Given instruction: Leave out the pictures and restate the rest of the data exactly.

:: Dataset excerpt ::

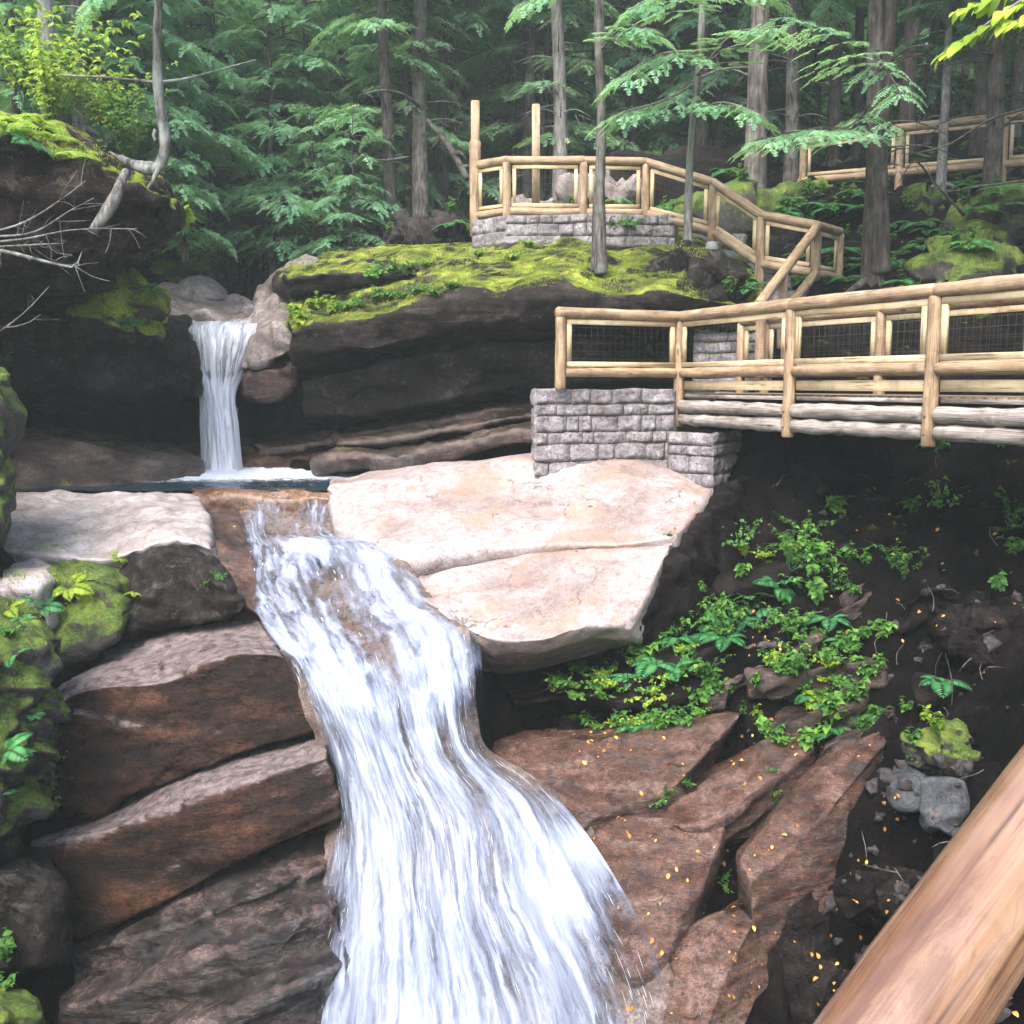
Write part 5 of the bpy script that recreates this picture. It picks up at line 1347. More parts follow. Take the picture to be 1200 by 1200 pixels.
# ================================================================ vegetation
def spray_tpl(L=.5, nt=11, wd=.017, droop=.10, seed=0, sub=False):
    """flat feathery hemlock spray along +X; quads"""
    rg = np.random.default_rng(seed); V = []; Fq = []
    def quad(a, b, w, n=(0, 0, 1)):
        a = np.asarray(a, float); b = np.asarray(b, float); t = unit(b - a); s = np.cross(t, n) * w
        k = len(V); V.extend([a - s * .35, a + (b - a) * .45 - s, b, a + (b - a) * .45 + s]); Fq.append([k, k + 1, k + 2, k + 3])
    prev = np.zeros(3)
    for i in range(nt):
        t = (i + .6) / nt
        c = np.array([L * t, .02 * math.sin(t * 5 + seed), -droop * t * t])
        for sg in (-1, 1):
            if rg.random() < .08: continue
            l = L * .46 * (1 - t * .75) * rg.uniform(.75, 1.15)
            an = math.radians(52 + rg.uniform(-10, 10))
            d = np.array([math.cos(an), sg * math.sin(an), -rg.uniform(.05, .35)])
            e = c + d * l
            if sub:
                quad(c, e, wd * .3)
                m = max(3, int(l / .03))
                for j in range(m):
                    q = c + (e - c) * (j + .5) / m
                    for s2 in (-1, 1):
                        a2 = an * sg + s2 * math.radians(48)
                        ln = .05 * (1 - .5 * j / m) * rg.uniform(.7, 1.2)
                        quad(q, q + np.array([math.cos(a2), math.sin(a2), -.15]) * ln, wd * .42)
            else:
                quad(c, e, wd, (rg.normal(0, .25), rg.normal(0, .25), 1))
                q = c + (e - c) * .35; d3 = np.array([math.cos(an * .1), sg * math.sin(an * .1), -.1]); quad(q, q + d3 * l * .5, wd * .8)
        quad(prev, c, wd * .5); prev = c
    quad(prev, prev + [L * .12, 0, -.02], wd)
    return np.array(V), np.array(Fq)

def scatter(tpl, O, D, U, S, tint=None):
    """copies of a template along directions D with up-hints U"""
    V, Fq = tpl; O = np.asarray(O, float); D = unit(D); n = len(O)
    Sx = unit(np.cross(U, D)); Uz = np.cross(D, Sx)
    R = np.stack([D, Sx, Uz], 1)                      # rows: local axes
    P_ = np.einsum('vk,nkj->nvj', V, R) * np.asarray(S)[:, None, None] + O[:, None]
    Fa = Fq[None] + (np.arange(n) * len(V))[:, None, None]
    tt = np.repeat(rng.uniform(0, 1, n) if tint is None else tint, len(V))
    return P_.reshape(-1, 3), Fa.reshape(-1, Fq.shape[1]), tt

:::

Complete output:
Write part 5 of the bpy script that recreates this picture. It picks up at line 1347. More parts follow. Take the picture to be 1200 by 1200 pixels.
# ================================================================ vegetation
def spray_tpl(L=.5, nt=11, wd=.017, droop=.10, seed=0, sub=False):
    """flat feathery hemlock spray along +X; quads"""
    rg = np.random.default_rng(seed); V = []; Fq = []
    def quad(a, b, w, n=(0, 0, 1)):
        a = np.asarray(a, float); b = np.asarray(b, float); t = unit(b - a); s = np.cross(t, n) * w
        k = len(V); V.extend([a - s * .35, a + (b - a) * .45 - s, b, a + (b - a) * .45 + s]); Fq.append([k, k + 1, k + 2, k + 3])
    prev = np.zeros(3)
    for i in range(nt):
        t = (i + .6) / nt
        c = np.array([L * t, .02 * math.sin(t * 5 + seed), -droop * t * t])
        for sg in (-1, 1):
            if rg.random() < .08: continue
            l = L * .46 * (1 - t * .75) * rg.uniform(.75, 1.15)
            an = math.radians(52 + rg.uniform(-10, 10))
            d = np.array([math.cos(an), sg * math.sin(an), -rg.uniform(.05, .35)])
            e = c + d * l
            if sub:
                quad(c, e, wd * .3)
                m = max(3, int(l / .03))
                for j in range(m):
                    q = c + (e - c) * (j + .5) / m
                    for s2 in (-1, 1):
                        a2 = an * sg + s2 * math.radians(48)
                        ln = .05 * (1 - .5 * j / m) * rg.uniform(.7, 1.2)
                        quad(q, q + np.array([math.cos(a2), math.sin(a2), -.15]) * ln, wd * .42)
            else:
                quad(c, e, wd, (rg.normal(0, .25), rg.normal(0, .25), 1))
                q = c + (e - c) * .35; d3 = np.array([math.cos(an * .1), sg * math.sin(an * .1), -.1]); quad(q, q + d3 * l * .5, wd * .8)
        quad(prev, c, wd * .5); prev = c
    quad(prev, prev + [L * .12, 0, -.02], wd)
    return np.array(V), np.array(Fq)

def scatter(tpl, O, D, U, S, tint=None):
    """copies of a template along directions D with up-hints U"""
    V, Fq = tpl; O = np.asarray(O, float); D = unit(D); n = len(O)
    Sx = unit(np.cross(U, D)); Uz = np.cross(D, Sx)
    R = np.stack([D, Sx, Uz], 1)                      # rows: local axes
    P_ = np.einsum('vk,nkj->nvj', V, R) * np.asarray(S)[:, None, None] + O[:, None]
    Fa = Fq[None] + (np.arange(n) * len(V))[:, None, None]
    tt = np.repeat(rng.uniform(0, 1, n) if tint is None else tint, len(V))
    return P_.reshape(-1, 3), Fa.reshape(-1, Fq.shape[1]), tt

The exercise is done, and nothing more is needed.